In 2018, Leicht and his wife invested in their first goat herd, and by 2019, they had increased their numbers into the 70s.
“We soon learned that goats will happily munch through thick stands of thistles, poison oak and other species that are difficult and expensive to remove by hand,” Leicht said, adding that the beauty is how they target plants from the top down, generally eating the seed heads first, and in the process reduce the number of seeds in the soil the following year.
Composting on Legs
Both companies focus on the environmental benefits that the sheep and goats have to offer.

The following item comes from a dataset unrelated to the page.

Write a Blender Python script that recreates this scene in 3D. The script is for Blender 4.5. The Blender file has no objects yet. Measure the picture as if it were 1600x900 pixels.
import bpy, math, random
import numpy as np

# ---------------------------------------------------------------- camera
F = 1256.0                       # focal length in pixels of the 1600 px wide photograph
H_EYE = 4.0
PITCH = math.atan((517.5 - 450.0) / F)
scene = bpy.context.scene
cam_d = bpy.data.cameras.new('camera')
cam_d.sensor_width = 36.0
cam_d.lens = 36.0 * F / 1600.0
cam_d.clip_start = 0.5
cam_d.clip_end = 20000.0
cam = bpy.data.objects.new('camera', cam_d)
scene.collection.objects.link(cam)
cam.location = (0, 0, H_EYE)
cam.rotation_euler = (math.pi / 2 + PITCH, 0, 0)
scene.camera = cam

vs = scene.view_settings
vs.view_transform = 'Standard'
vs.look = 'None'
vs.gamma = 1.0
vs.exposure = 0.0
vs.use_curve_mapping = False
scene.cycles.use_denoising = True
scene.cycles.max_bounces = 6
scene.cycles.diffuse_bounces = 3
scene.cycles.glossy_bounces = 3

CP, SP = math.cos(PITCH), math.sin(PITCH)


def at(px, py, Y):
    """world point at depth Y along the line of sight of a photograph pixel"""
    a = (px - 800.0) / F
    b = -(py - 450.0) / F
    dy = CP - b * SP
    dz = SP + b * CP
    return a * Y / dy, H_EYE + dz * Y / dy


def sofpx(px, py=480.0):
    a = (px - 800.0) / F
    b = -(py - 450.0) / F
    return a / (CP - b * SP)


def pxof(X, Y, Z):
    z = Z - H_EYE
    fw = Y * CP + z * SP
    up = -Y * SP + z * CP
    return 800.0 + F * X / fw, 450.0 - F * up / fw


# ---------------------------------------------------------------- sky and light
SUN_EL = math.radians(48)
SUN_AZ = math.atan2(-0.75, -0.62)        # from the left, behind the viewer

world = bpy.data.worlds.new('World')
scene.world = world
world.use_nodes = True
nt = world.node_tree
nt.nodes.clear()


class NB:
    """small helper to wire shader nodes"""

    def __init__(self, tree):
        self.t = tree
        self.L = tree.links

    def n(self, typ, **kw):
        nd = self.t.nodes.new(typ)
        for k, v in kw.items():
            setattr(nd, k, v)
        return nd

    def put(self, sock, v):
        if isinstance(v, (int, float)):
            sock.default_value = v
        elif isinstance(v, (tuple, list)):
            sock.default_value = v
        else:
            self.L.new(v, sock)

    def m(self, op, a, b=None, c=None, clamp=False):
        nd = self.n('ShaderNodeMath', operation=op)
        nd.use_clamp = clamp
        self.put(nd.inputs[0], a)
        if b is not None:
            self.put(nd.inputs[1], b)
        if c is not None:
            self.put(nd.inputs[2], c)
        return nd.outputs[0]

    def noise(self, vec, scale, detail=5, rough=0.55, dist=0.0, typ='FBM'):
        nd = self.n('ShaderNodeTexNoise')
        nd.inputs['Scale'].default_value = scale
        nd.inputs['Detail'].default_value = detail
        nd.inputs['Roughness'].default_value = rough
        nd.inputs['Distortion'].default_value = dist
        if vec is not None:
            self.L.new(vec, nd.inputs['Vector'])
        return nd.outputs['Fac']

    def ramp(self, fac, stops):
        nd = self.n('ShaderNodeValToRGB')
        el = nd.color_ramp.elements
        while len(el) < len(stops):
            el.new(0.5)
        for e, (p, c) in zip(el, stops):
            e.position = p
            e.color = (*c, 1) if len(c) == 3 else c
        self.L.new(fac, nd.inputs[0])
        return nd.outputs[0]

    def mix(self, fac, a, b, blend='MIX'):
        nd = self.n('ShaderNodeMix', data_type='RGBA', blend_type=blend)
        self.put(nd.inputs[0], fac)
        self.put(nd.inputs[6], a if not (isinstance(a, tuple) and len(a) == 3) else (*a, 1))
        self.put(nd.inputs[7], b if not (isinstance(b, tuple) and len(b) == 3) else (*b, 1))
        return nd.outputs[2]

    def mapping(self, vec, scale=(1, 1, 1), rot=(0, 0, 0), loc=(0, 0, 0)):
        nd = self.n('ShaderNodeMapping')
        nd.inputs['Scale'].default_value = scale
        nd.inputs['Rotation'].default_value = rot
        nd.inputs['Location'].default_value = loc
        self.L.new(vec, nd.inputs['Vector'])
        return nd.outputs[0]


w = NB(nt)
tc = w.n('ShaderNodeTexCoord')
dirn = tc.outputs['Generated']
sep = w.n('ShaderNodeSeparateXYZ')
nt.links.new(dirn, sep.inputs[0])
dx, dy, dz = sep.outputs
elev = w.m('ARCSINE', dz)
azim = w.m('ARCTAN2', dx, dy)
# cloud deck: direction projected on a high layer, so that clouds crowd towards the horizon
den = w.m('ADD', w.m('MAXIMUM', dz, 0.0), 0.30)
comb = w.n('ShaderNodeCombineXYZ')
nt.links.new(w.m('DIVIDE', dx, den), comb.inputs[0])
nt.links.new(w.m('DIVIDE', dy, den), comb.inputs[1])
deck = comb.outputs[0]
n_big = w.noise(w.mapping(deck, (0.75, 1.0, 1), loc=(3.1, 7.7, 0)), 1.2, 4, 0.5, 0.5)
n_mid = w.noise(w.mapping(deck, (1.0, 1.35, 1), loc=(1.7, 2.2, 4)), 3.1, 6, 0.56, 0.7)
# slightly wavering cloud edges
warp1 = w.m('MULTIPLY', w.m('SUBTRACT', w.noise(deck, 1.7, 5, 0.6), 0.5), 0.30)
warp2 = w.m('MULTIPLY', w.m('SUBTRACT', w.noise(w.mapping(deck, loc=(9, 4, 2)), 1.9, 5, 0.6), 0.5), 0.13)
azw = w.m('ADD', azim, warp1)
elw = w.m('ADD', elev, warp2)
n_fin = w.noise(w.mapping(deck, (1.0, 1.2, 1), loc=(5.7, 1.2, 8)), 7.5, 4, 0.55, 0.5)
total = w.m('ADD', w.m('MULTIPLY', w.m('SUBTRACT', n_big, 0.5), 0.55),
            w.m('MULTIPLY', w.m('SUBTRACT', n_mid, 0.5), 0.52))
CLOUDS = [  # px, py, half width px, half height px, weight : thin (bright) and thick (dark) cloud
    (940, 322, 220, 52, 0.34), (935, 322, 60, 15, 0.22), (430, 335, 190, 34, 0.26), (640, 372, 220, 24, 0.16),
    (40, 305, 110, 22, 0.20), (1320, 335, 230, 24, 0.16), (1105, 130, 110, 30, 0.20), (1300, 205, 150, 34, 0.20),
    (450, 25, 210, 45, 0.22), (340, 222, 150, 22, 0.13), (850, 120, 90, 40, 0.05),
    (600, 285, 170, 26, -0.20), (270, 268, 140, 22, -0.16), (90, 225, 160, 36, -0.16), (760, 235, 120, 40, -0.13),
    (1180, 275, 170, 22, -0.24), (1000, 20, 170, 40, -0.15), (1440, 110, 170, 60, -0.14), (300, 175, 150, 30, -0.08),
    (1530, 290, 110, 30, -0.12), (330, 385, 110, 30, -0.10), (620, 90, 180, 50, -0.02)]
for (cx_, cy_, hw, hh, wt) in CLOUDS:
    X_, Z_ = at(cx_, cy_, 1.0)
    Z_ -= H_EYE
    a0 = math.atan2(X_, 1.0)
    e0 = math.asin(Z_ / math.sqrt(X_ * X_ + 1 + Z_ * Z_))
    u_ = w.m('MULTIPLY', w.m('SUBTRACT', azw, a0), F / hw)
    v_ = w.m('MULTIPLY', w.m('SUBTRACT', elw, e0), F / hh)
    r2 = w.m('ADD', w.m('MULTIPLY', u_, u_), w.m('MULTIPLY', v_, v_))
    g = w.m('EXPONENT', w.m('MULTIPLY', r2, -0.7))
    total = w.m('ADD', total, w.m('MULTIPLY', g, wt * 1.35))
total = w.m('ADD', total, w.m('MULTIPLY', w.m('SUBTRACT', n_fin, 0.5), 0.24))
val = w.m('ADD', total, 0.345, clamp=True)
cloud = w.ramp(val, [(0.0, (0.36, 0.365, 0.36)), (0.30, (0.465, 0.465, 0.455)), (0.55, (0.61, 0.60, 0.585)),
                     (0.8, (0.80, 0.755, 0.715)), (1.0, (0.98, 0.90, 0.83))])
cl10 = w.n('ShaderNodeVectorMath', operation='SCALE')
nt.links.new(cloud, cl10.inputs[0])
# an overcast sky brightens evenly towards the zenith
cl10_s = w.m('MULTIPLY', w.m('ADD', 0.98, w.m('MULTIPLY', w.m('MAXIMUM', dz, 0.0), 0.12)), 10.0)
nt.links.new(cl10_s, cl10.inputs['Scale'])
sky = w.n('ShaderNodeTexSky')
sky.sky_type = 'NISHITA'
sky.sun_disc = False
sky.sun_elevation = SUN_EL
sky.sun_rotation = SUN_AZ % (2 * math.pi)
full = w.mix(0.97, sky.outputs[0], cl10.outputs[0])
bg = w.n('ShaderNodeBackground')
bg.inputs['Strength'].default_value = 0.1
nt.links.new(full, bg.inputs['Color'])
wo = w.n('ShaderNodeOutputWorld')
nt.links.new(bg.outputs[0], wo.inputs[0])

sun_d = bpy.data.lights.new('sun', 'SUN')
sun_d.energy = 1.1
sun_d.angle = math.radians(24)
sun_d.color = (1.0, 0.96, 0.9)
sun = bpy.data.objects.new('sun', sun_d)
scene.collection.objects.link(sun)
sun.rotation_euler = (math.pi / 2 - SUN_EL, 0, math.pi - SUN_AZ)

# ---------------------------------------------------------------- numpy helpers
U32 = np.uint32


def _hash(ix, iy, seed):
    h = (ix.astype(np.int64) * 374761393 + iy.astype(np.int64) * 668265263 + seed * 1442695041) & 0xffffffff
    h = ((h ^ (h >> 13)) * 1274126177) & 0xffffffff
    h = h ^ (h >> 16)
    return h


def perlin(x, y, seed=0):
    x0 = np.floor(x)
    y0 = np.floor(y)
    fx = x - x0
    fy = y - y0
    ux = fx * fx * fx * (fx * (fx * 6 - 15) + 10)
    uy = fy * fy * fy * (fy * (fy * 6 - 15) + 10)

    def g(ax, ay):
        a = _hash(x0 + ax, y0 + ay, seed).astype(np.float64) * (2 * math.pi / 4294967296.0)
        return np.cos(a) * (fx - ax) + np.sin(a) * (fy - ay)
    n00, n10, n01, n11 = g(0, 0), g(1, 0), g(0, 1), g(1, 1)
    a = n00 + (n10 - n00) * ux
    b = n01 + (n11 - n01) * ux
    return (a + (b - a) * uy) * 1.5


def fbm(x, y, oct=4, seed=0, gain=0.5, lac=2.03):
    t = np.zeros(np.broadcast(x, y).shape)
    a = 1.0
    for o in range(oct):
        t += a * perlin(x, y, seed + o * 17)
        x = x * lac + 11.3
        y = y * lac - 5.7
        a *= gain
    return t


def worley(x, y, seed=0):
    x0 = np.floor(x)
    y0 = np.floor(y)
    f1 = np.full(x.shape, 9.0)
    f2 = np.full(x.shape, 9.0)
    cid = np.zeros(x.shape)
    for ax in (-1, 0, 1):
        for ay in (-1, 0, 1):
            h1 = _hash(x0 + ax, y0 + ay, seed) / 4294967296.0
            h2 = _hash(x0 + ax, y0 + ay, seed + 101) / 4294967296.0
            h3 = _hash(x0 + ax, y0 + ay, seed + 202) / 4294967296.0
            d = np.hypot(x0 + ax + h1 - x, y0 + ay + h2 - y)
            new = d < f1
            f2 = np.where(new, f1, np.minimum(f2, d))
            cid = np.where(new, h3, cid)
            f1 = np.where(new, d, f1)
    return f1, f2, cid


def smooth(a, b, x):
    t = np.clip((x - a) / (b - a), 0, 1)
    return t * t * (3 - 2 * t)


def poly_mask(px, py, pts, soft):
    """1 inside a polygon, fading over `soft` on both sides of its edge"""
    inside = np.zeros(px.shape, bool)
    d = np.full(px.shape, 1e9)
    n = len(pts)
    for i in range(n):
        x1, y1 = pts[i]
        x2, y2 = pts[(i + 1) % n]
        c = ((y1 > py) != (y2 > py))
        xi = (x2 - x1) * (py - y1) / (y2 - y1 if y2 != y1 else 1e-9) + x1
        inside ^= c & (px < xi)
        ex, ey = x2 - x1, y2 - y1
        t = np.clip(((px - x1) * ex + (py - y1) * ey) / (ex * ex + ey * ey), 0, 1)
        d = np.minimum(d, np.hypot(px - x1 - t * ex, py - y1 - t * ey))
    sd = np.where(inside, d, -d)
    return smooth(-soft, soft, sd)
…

“Goats are like compost piles on legs,” Leicht said, meaning that they eat and poop, and eat and poop, and eat and poop. However, unlike with the manure created by cows or horses, their pellets scatter valuable nutrients that their hooves grind into the soil.
“With their hooves, goats incorporate surface plant matter into thousands of little cups in the soil, which helps on a sloped hillside to retain water during a rain event, preventing top soil run-off,” Leicht added.
Eucalyptus Hill as a Model
It may very well be that the work the Eucalyptus Hill Association is doing can serve as a model for other communities situated on the wildland-urban interface along the South Coast.
The hillsides are steep, the canyons narrow, the vegetation thick, and are dominated by skyscraper-tall eucalyptus trees and other flammable vegetation. In the midst of all of that are the homes of various architectural styles, some by their nature fire resistant; others in need of home hardening to protect them from fire.
There is no prescribed burning on the frontcountry nor the ability to do much in the way of mechanical treatments. The use of chemicals or herbicides is out of the question. Even hauling out the branches, brush or other cuttings is difficult.

Like many other parts of the frontcountry, the Eucalyptus Hill community has not burned in decades.
The conditions here might be called “goat-like” — terrain perfectly suited for the use of the herbivores to keep things in check.
Cost as a Limiting Factor
The biggest limiting factor to using either goats or sheep is cost. The question when funds are limited is how to best spend what little money one has.
Last year, when the Eucalyptus Hill Association was first envisioning use of the herbivores, it was not encouraged to do so. There are no budgets for goats, and using them would require painfully slow environmental reviews, City Fire officials told them. Some in fire encouraged the association to focus more on home hardening and defensible space than the use of the goats.
This year again, the association has been forced to raise the funds itself for the work done by VBG.

“It’s come mainly from donations within the community,” Loy Beardsmore said.
The association is looking to grant possibilities that may help defray costs in the future. One possibility that is now in play that wasn’t last year is the Firewise USA program. It may not only will help defray soaring insurance costs but could provide funding for future use of the goats or lambs.
Future of Funding
Thanks to funding from a state program known as the California Climate Investments, millions of dollars are now becoming available for use in mitigating for climate change. Base on cap-and-trade funds, this provides funding for a range of climate-based programs, including fire mitigation and prevention.
The Santa Barbara County Firesafe Council has put together a grant that would fund both neighborhood chipping and herbivory programs. If successful, there will be funding for the use of lambs and goats throughout the South Coast from Hollister Ranch to the Carpinteria area.